* _Data extract_
__________

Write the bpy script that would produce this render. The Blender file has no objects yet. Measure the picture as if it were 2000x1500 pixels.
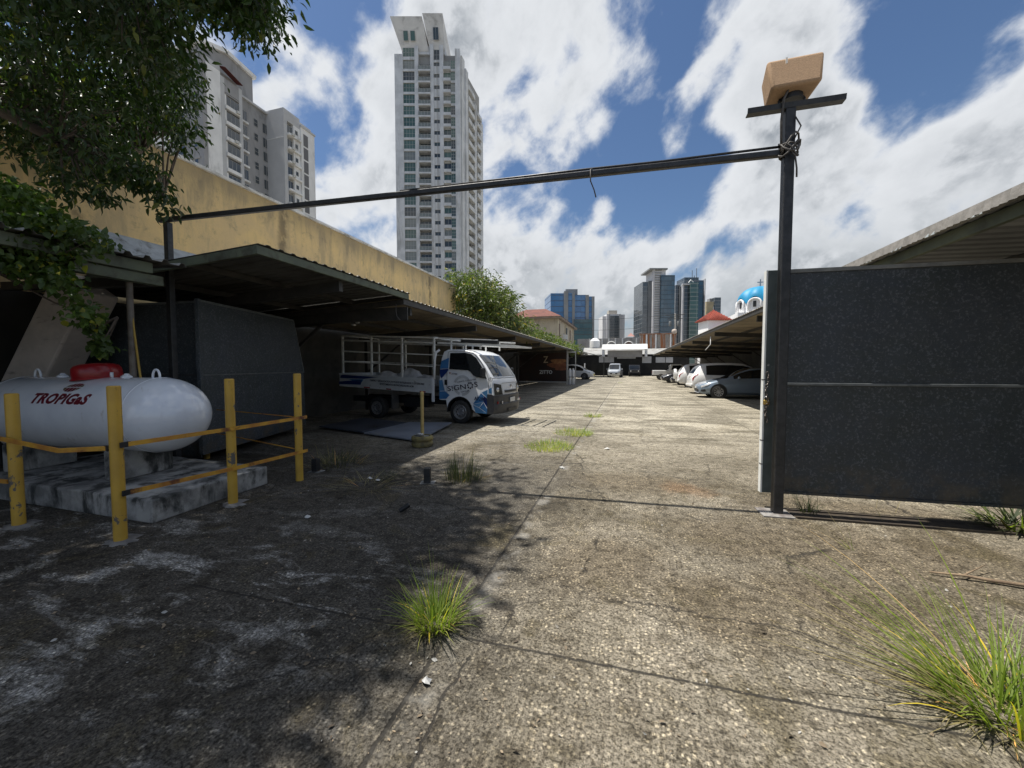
import bpy, math, random
import numpy as np
from mathutils import Vector, Matrix, Euler
R = math.radians
scene = bpy.context.scene
col = scene.collection
# ------------------------------------------------------------------ camera
F, EYE, PITCH, YAW = 765.0, 1.55, R(2.62), R(16.373)
cd = bpy.data.cameras.new("camera"); cam = bpy.data.objects.new("camera", cd); col.objects.link(cam)
cd.sensor_width = 36; cd.lens = F/2000*36; cd.clip_start = 0.05; cd.clip_end = 5000
cam.location = (0, 0, EYE); cam.rotation_euler = (math.pi/2-PITCH, 0, YAW)
scene.camera = cam
scene.render.resolution_x, scene.render.resolution_y = 1024, 768
scene.view_settings.view_transform = 'Standard'; scene.view_settings.look = 'None'
scene.view_settings.exposure = 0.45; scene.view_settings.gamma = 1.0
# surveying helpers: turn a sighted direction into a point on the ground, on a plane, or at a distance
FW = np.array([-math.sin(YAW)*math.cos(PITCH), math.cos(YAW)*math.cos(PITCH), -math.sin(PITCH)])
RT = np.array([math.cos(YAW), math.sin(YAW), 0.0]); UP = np.cross(RT, FW); C0 = np.array([0, 0, EYE])
def ray(u, v): return FW+RT*(u-1000)/F-UP*(v-750)/F
def G(u, v, z=0.0):
    d = ray(u, v); return C0+d*((z-EYE)/d[2])
def onX(u, v, X):
    d = ray(u, v); return C0+d*(X/d[0])
def onY(u, v, Y):
    d = ray(u, v); return C0+d*(Y/d[1])
def atD(u, v, z): return C0+ray(u, v)*z
def proj(p):
    d = np.asarray(p)-C0; z = d@FW
    return 1000+F*(d@RT)/z, 750-F*(d@UP)/z, z
# ------------------------------------------------------------------ sun and sky
SUN = Vector((-0.36, -0.021, 1.0)).normalized()
sl = bpy.data.lights.new("sun", 'SUN'); so = bpy.data.objects.new("sun", sl); col.objects.link(so)
sl.energy = 5.0; sl.angle = R(0.6); sl.color = (1.0, 0.955, 0.88)
so.rotation_euler = (-SUN).to_track_quat('-Z', 'Y').to_euler(); so.location = (0, 0, 30)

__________

Write the full listing out again with every line unchanged, but include no pictures.

* _Exercise answer_
Write the bpy script that would produce this render. The Blender file has no objects yet. Measure the picture as if it were 2000x1500 pixels.
import bpy, math, random
import numpy as np
from mathutils import Vector, Matrix, Euler
R = math.radians
scene = bpy.context.scene
col = scene.collection
# ------------------------------------------------------------------ camera
F, EYE, PITCH, YAW = 765.0, 1.55, R(2.62), R(16.373)
cd = bpy.data.cameras.new("camera"); cam = bpy.data.objects.new("camera", cd); col.objects.link(cam)
cd.sensor_width = 36; cd.lens = F/2000*36; cd.clip_start = 0.05; cd.clip_end = 5000
cam.location = (0, 0, EYE); cam.rotation_euler = (math.pi/2-PITCH, 0, YAW)
scene.camera = cam
scene.render.resolution_x, scene.render.resolution_y = 1024, 768
scene.view_settings.view_transform = 'Standard'; scene.view_settings.look = 'None'
scene.view_settings.exposure = 0.45; scene.view_settings.gamma = 1.0
# surveying helpers: turn a sighted direction into a point on the ground, on a plane, or at a distance
FW = np.array([-math.sin(YAW)*math.cos(PITCH), math.cos(YAW)*math.cos(PITCH), -math.sin(PITCH)])
RT = np.array([math.cos(YAW), math.sin(YAW), 0.0]); UP = np.cross(RT, FW); C0 = np.array([0, 0, EYE])
def ray(u, v): return FW+RT*(u-1000)/F-UP*(v-750)/F
def G(u, v, z=0.0):
    d = ray(u, v); return C0+d*((z-EYE)/d[2])
def onX(u, v, X):
    d = ray(u, v); return C0+d*(X/d[0])
def onY(u, v, Y):
    d = ray(u, v); return C0+d*(Y/d[1])
def atD(u, v, z): return C0+ray(u, v)*z
def proj(p):
    d = np.asarray(p)-C0; z = d@FW
    return 1000+F*(d@RT)/z, 750-F*(d@UP)/z, z
# ------------------------------------------------------------------ sun and sky
SUN = Vector((-0.36, -0.021, 1.0)).normalized()
sl = bpy.data.lights.new("sun", 'SUN'); so = bpy.data.objects.new("sun", sl); col.objects.link(so)
sl.energy = 5.0; sl.angle = R(0.6); sl.color = (1.0, 0.955, 0.88)
so.rotation_euler = (-SUN).to_track_quat('-Z', 'Y').to_euler(); so.location = (0, 0, 30)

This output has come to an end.